## Task prompt
Skip the pictures and quote all of the lines exactly.

## Supplied information
[Begin]

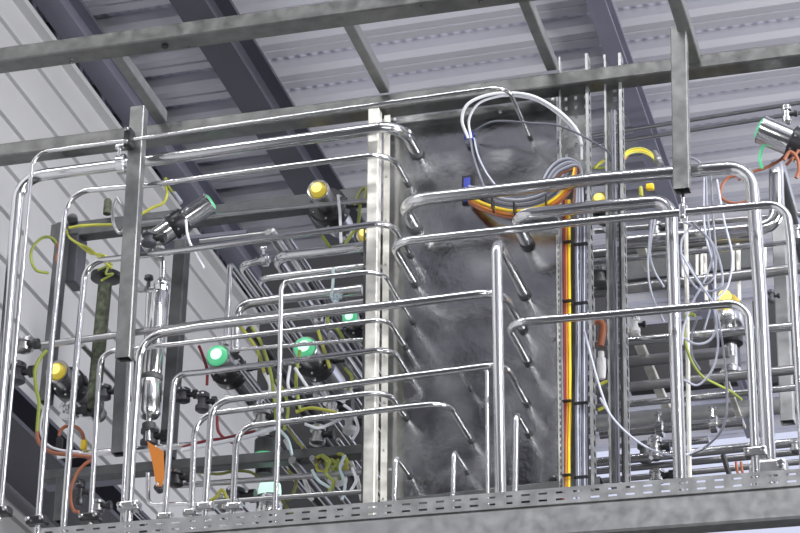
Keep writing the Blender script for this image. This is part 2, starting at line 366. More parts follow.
pz('rack_post', 'thin white edged post behind the stout down pipe on the right', (685,205), (689,478), .33, 4, .02, 'galv_light')
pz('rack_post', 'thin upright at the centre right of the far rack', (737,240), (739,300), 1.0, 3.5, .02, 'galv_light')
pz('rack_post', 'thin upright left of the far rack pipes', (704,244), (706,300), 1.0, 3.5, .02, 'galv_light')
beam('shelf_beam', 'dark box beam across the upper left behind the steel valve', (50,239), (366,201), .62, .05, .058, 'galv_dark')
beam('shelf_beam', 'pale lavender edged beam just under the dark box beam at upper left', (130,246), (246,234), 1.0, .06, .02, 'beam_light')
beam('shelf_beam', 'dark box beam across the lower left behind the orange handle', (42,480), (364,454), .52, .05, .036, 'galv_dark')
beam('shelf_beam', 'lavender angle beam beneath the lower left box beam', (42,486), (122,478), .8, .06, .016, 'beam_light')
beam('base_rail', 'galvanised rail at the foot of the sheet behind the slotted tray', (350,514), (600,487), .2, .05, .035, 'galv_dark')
# left strut beside the sheet
A, B = P(377,108,.14), P(372,525,.14); bm = bmesh.new()
hollow(bm, .036, .04, .003, .003, A-EX*.03, B-EX*.03, EX, EY)
st = tag(link('strut_post', bm, 'galv_light'), 'bright galvanised strut along the left side of the sheet', 'post')
bm = bmesh.new(); prism(bm, [(0,0),(.02,0),(.02,.0025),(.0025,.0025),(.0025,.05),(0,.05)], A+EX*.010+EY*.05, B+EX*.010+EY*.05, EX, EY); link('reflection_angle', bm, 'galv_light', st)  # pale angle standing in for the strut flange's reflection in the sheet
bm = bmesh.new(); L = (B-A).length
for k in range(9):
    bm = bmesh.new(); bolt_mb(bm, A+(B-A)*(.05+k*.11)+EX*.02+EY*.05, -EY, .004, .004); link('bolt', bm, 'galv', st)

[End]

## Expected answer
Keep writing the Blender script for this image. This is part 2, starting at line 366. More parts follow.
pz('rack_post', 'thin white edged post behind the stout down pipe on the right', (685,205), (689,478), .33, 4, .02, 'galv_light')
pz('rack_post', 'thin upright at the centre right of the far rack', (737,240), (739,300), 1.0, 3.5, .02, 'galv_light')
pz('rack_post', 'thin upright left of the far rack pipes', (704,244), (706,300), 1.0, 3.5, .02, 'galv_light')
beam('shelf_beam', 'dark box beam across the upper left behind the steel valve', (50,239), (366,201), .62, .05, .058, 'galv_dark')
beam('shelf_beam', 'pale lavender edged beam just under the dark box beam at upper left', (130,246), (246,234), 1.0, .06, .02, 'beam_light')
beam('shelf_beam', 'dark box beam across the lower left behind the orange handle', (42,480), (364,454), .52, .05, .036, 'galv_dark')
beam('shelf_beam', 'lavender angle beam beneath the lower left box beam', (42,486), (122,478), .8, .06, .016, 'beam_light')
beam('base_rail', 'galvanised rail at the foot of the sheet behind the slotted tray', (350,514), (600,487), .2, .05, .035, 'galv_dark')
# left strut beside the sheet
A, B = P(377,108,.14), P(372,525,.14); bm = bmesh.new()
hollow(bm, .036, .04, .003, .003, A-EX*.03, B-EX*.03, EX, EY)
st = tag(link('strut_post', bm, 'galv_light'), 'bright galvanised strut along the left side of the sheet', 'post')
bm = bmesh.new(); prism(bm, [(0,0),(.02,0),(.02,.0025),(.0025,.0025),(.0025,.05),(0,.05)], A+EX*.010+EY*.05, B+EX*.010+EY*.05, EX, EY); link('reflection_angle', bm, 'galv_light', st)  # pale angle standing in for the strut flange's reflection in the sheet
bm = bmesh.new(); L = (B-A).length
for k in range(9):
    bm = bmesh.new(); bolt_mb(bm, A+(B-A)*(.05+k*.11)+EX*.02+EY*.05, -EY, .004, .004); link('bolt', bm, 'galv', st)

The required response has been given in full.